- WHAT IS REQUIRED -
Return precisely the span of lines from the top of the material below to the line containing "return (lin(r), lin(g), lin(b), 1.0)", both included. Pictures are excluded.
## Begin RECORDED DATA
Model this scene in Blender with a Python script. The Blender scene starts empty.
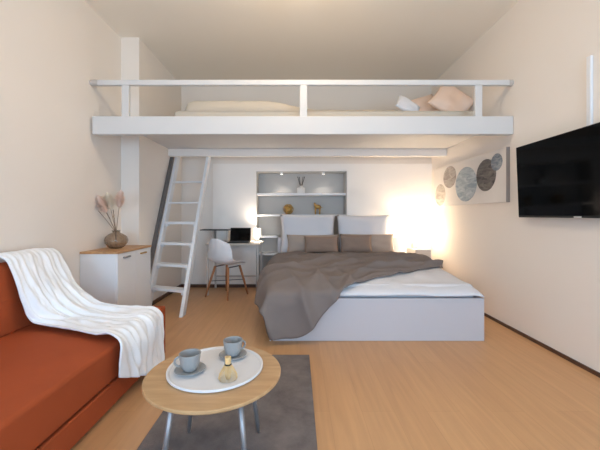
import bpy, bmesh, math, random
from mathutils import Vector, Matrix, noise

random.seed(7)
scene = bpy.context.scene
COL = scene.collection
PI = math.pi

# ------------------------------------------------------------------ helpers
ORIGIN = {}


def lin(c):
    c = c / 255.0
    return c / 12.92 if c <= 0.04045 else ((c + 0.055) / 1.055) ** 2.4


def rgb(r, g, b):
    return (lin(r), lin(g), lin(b), 1.0)


def mat(name, col, rough=0.6, metal=0.0, var=0.06, scale=8.0, bump=0.0, bscale=120.0, spec=0.5, sheen=0.0,
        stretch=(1, 1, 1), trans=0.0, ior=1.45, emit=None, estr=0.0):
    m = bpy.data.materials.new(name)
    m.use_nodes = True
    nt = m.node_tree
    b = nt.nodes['Principled BSDF']
    tc = nt.nodes.new('ShaderNodeTexCoord')
    mp = nt.nodes.new('ShaderNodeMapping')
    mp.inputs['Scale'].default_value = stretch
    nt.links.new(tc.outputs['Object'], mp.inputs['Vector'])
    n = nt.nodes.new('ShaderNodeTexNoise')
    n.inputs['Scale'].default_value = scale
    n.inputs['Detail'].default_value = 4
    nt.links.new(mp.outputs['Vector'], n.inputs['Vector'])
    mix = nt.nodes.new('ShaderNodeMix')
    mix.data_type = 'RGBA'
    lo = tuple(max(0, c * (1 - var)) for c in col[:3]) + (1,)
    hi = tuple(min(1, c * (1 + var)) for c in col[:3]) + (1,)
    mix.inputs[6].default_value = lo
    mix.inputs[7].default_value = hi
    nt.links.new(n.outputs['Fac'], mix.inputs[0])
    nt.links.new(mix.outputs[2], b.inputs['Base Color'])
    b.inputs['Roughness'].default_value = rough
    b.inputs['Metallic'].default_value = metal
    b.inputs['Specular IOR Level'].default_value = spec
    b.inputs['IOR'].default_value = ior
    b.inputs['Transmission Weight'].default_value = trans
    if sheen:
        b.inputs['Sheen Weight'].default_value = sheen
    if bump:
        n2 = nt.nodes.new('ShaderNodeTexNoise')
        n2.inputs['Scale'].default_value = bscale
        n2.inputs['Detail'].default_value = 3
        nt.links.new(mp.outputs['Vector'], n2.inputs['Vector'])
        bp = nt.nodes.new('ShaderNodeBump')
        bp.inputs['Strength'].default_value = bump
        bp.inputs['Distance'].default_value = 0.004
        nt.links.new(n2.outputs['Fac'], bp.inputs['Height'])
        nt.links.new(bp.outputs['Normal'], b.inputs['Normal'])
    if emit:
        b.inputs['Emission Color'].default_value = emit
        b.inputs['Emission Strength'].default_value = estr
    return m


def wood(name, c1, c2, scale=3.0, stretch=(1, 12, 12), rough=0.45):
    m = bpy.data.materials.new(name)
    m.use_nodes = True
    nt = m.node_tree
    b = nt.nodes['Principled BSDF']
    tc = nt.nodes.new('ShaderNodeTexCoord')
    mp = nt.nodes.new('ShaderNodeMapping')
    mp.inputs['Scale'].default_value = stretch
    n = nt.nodes.new('ShaderNodeTexNoise')
    n.inputs['Scale'].default_value = scale
    n.inputs['Detail'].default_value = 6
    n.inputs['Distortion'].default_value = 0.4
    cr = nt.nodes.new('ShaderNodeValToRGB')
    cr.color_ramp.elements[0].position = 0.3
    cr.color_ramp.elements[0].color = c1
    cr.color_ramp.elements[1].position = 0.7
    cr.color_ramp.elements[1].color = c2
    nt.links.new(tc.outputs['Object'], mp.inputs['Vector'])
    nt.links.new(mp.outputs['Vector'], n.inputs['Vector'])
    nt.links.new(n.outputs['Fac'], cr.inputs['Fac'])
    nt.links.new(cr.outputs['Color'], b.inputs['Base Color'])
    b.inputs['Roughness'].default_value = rough
    return m


def floor_mat():
    m = bpy.data.materials.new('laminate')
    m.use_nodes = True
    nt = m.node_tree
    b = nt.nodes['Principled BSDF']
    tc = nt.nodes.new('ShaderNodeTexCoord')
    mp = nt.nodes.new('ShaderNodeMapping')
    mp.inputs['Rotation'].default_value = (0, 0, PI / 2)
    nt.links.new(tc.outputs['Object'], mp.inputs['Vector'])
    br = nt.nodes.new('ShaderNodeTexBrick')
    br.inputs['Scale'].default_value = 1.0
    br.inputs['Brick Width'].default_value = 1.25
    br.inputs['Row Height'].default_value = 0.19
    br.inputs['Mortar Size'].default_value = 0.0012
    br.inputs['Mortar Smooth'].default_value = 0.6
    br.inputs['Color1'].default_value = rgb(196, 150, 106)
    br.inputs['Color2'].default_value = rgb(201, 155, 110)
    br.inputs['Mortar'].default_value = rgb(182, 138, 96)
    nt.links.new(mp.outputs['Vector'], br.inputs['Vector'])
    mp2 = nt.nodes.new('ShaderNodeMapping')
    mp2.inputs['Scale'].default_value = (14, 0.9, 1)
    nt.links.new(tc.outputs['Object'], mp2.inputs['Vector'])
    n = nt.nodes.new('ShaderNodeTexNoise')
    n.inputs['Scale'].default_value = 2.0
    n.inputs['Detail'].default_value = 6
    n.inputs['Distortion'].default_value = 0.6
    nt.links.new(mp2.outputs['Vector'], n.inputs['Vector'])
    cr = nt.nodes.new('ShaderNodeValToRGB')
    cr.color_ramp.elements[0].position = 0.3
    cr.color_ramp.elements[0].color = (0.93, 0.92, 0.91, 1)
    cr.color_ramp.elements[1].position = 0.7
    cr.color_ramp.elements[1].color = (1.06, 1.05, 1.04, 1)
    nt.links.new(n.outputs['Fac'], cr.inputs['Fac'])
    mul = nt.nodes.new('ShaderNodeMix')
    mul.data_type = 'RGBA'
    mul.blend_type = 'MULTIPLY'
    mul.inputs[0].default_value = 1.0
    nt.links.new(br.outputs['Color'], mul.inputs[6])
    nt.links.new(cr.outputs['Color'], mul.inputs[7])
    nt.links.new(mul.outputs[2], b.inputs['Base Color'])
    b.inputs['Roughness'].default_value = 0.40
    return m


def rug_mat():
    m = bpy.data.materials.new('rug_pile')
    m.use_nodes = True
    nt = m.node_tree
    b = nt.nodes['Principled BSDF']
    tc = nt.nodes.new('ShaderNodeTexCoord')
    n = nt.nodes.new('ShaderNodeTexNoise')
    n.inputs['Scale'].default_value = 5.0
    n.inputs['Detail'].default_value = 8
    n.inputs['Roughness'].default_value = 0.7
    nt.links.new(tc.outputs['Object'], n.inputs['Vector'])
    cr = nt.nodes.new('ShaderNodeValToRGB')
    cr.color_ramp.elements[0].position = 0.3
    cr.color_ramp.elements[0].color = rgb(92, 84, 82)
    cr.color_ramp.elements[1].position = 0.7
    cr.color_ramp.elements[1].color = rgb(132, 122, 118)
    nt.links.new(n.outputs['Fac'], cr.inputs['Fac'])
    nt.links.new(cr.outputs['Color'], b.inputs['Base Color'])
    b.inputs['Roughness'].default_value = 0.95
    n2 = nt.nodes.new('ShaderNodeTexNoise')
    n2.inputs['Scale'].default_value = 260
    nt.links.new(tc.outputs['Object'], n2.inputs['Vector'])
    bp = nt.nodes.new('ShaderNodeBump')
    bp.inputs['Strength'].default_value = 0.6
    bp.inputs['Distance'].default_value = 0.006
    nt.links.new(n2.outputs['Fac'], bp.inputs['Height'])
    nt.links.new(bp.outputs['Normal'], b.inputs['Normal'])
    return m


def stripe_disc_mat(name, c1, c2, scale):
    m = bpy.data.materials.new(name)
    m.use_nodes = True
    nt = m.node_tree
    b = nt.nodes['Principled BSDF']
    tc = nt.nodes.new('ShaderNodeTexCoord')
    w = nt.nodes.new('ShaderNodeTexNoise')
    w.inputs['Scale'].default_value = scale
    w.inputs['Detail'].default_value = 5
    w.inputs['Distortion'].default_value = 0.8
    mp = nt.nodes.new('ShaderNodeMapping')
    mp.inputs['Scale'].default_value = (1, 1.0, 3.0)
    mp.inputs['Rotation'].default_value = (0.9, 0, 0)
    nt.links.new(tc.outputs['Object'], mp.inputs['Vector'])
    nt.links.new(mp.outputs['Vector'], w.inputs['Vector'])
    cr = nt.nodes.new('ShaderNodeValToRGB')
    cr.color_ramp.elements[0].position = 0.35
    cr.color_ramp.elements[0].color = c1
    cr.color_ramp.elements[1].position = 0.65
    cr.color_ramp.elements[1].color = c2
    nt.links.new(w.outputs['Fac'], cr.inputs['Fac'])
    nt.links.new(cr.outputs['Color'], b.inputs['Base Color'])
    b.inputs['Roughness'].default_value = 0.7
    return m


def box(bm, x0, x1, y0, y1, z0, z1):
    vs = [bm.verts.new(p) for p in ((x0, y0, z0), (x1, y0, z0), (x1, y1, z0), (x0, y1, z0),
                                    (x0, y0, z1), (x1, y0, z1), (x1, y1, z1), (x0, y1, z1))]
    for f in ((0, 3, 2, 1), (4, 5, 6, 7), (0, 1, 5, 4), (1, 2, 6, 5), (2, 3, 7, 6), (3, 0, 4, 7)):
        bm.faces.new([vs[i] for i in f])
    return vs


def beam_between(bm, p0, p1, side, w, t):
    """rectangular bar from p0 to p1; side = unit vector for the width w; t = thickness along the other axis"""
    p0, p1, side = Vector(p0), Vector(p1), Vector(side).normalized()
    ax = (p1 - p0).normalized()
    nrm = ax.cross(side).normalized()
    vs = []
    for p in (p0, p1):
        for a, b in ((-1, -1), (1, -1), (1, 1), (-1, 1)):
            vs.append(bm.verts.new(p + side * a * w / 2 + nrm * b * t / 2))
    for f in ((3, 2, 1, 0), (4, 5, 6, 7), (0, 1, 5, 4), (1, 2, 6, 5), (2, 3, 7, 6), (3, 0, 4, 7)):
        bm.faces.new([vs[i] for i in f])


def tube(bm, pts, radii, seg=10, cap=True):
    pts = [Vector(p) for p in pts]
    if not hasattr(radii, '__len__'):
        radii = [radii] * len(pts)
    rings = []
    prev = None
    for i, p in enumerate(pts):
        d = (pts[min(i + 1, len(pts) - 1)] - pts[max(i - 1, 0)]).normalized()
        if prev is None:
            a = d.orthogonal().normalized()
        else:
            a = (prev - d * prev.dot(d)).normalized()
        prev = a
        b = d.cross(a)
        rings.append([bm.verts.new(p + (a * math.cos(2 * PI * k / seg) + b * math.sin(2 * PI * k / seg)) * radii[i])
                      for k in range(seg)])
    for r0, r1 in zip(rings, rings[1:]):
        for k in range(seg):
            bm.faces.new((r0[k], r0[(k + 1) % seg], r1[(k + 1) % seg], r1[k]))
    if cap:
        bm.faces.new(list(reversed(rings[0])))
        bm.faces.new(rings[-1])


def lathe(bm, prof, seg=32, c=(0, 0, 0), wob=None):
    rings = []
    for r, z in prof:
        if r < 1e-6:
            rings.append([bm.verts.new((c[0], c[1], c[2] + z))])
        else:
            ring = []
            for k in range(seg):
                a = 2 * PI * k / seg
                rr = r * (wob(a, z) if wob else 1)
                ring.append(bm.verts.new((c[0] + rr * math.cos(a), c[1] + rr * math.sin(a), c[2] + z)))
            rings.append(ring)
    for r0, r1 in zip(rings, rings[1:]):
        for k in range(seg):
            k2 = (k + 1) % seg
            if len(r0) == 1 and len(r1) == 1:
                continue
            if len(r0) == 1:
                bm.faces.new((r0[0], r1[k2], r1[k]))
            elif len(r1) == 1:
                bm.faces.new((r0[k], r0[k2], r1[0]))
            else:
                bm.faces.new((r0[k], r0[k2], r1[k2], r1[k]))


def grid(bm, P, closed=False):
    vs = [[bm.verts.new(p) for p in row] for row in P]
    for i in range(len(vs) - 1):
        for j in range(len(vs[0]) - 1):
            bm.faces.new((vs[i][j], vs[i][j + 1], vs[i + 1][j + 1], vs[i + 1][j]))
    return vs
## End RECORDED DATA
- SOLUTION FOR THIS PROBLEM -
Model this scene in Blender with a Python script. The Blender scene starts empty.
import bpy, bmesh, math, random
from mathutils import Vector, Matrix, noise

random.seed(7)
scene = bpy.context.scene
COL = scene.collection
PI = math.pi

# ------------------------------------------------------------------ helpers
ORIGIN = {}


def lin(c):
    c = c / 255.0
    return c / 12.92 if c <= 0.04045 else ((c + 0.055) / 1.055) ** 2.4


def rgb(r, g, b):
    return (lin(r), lin(g), lin(b), 1.0)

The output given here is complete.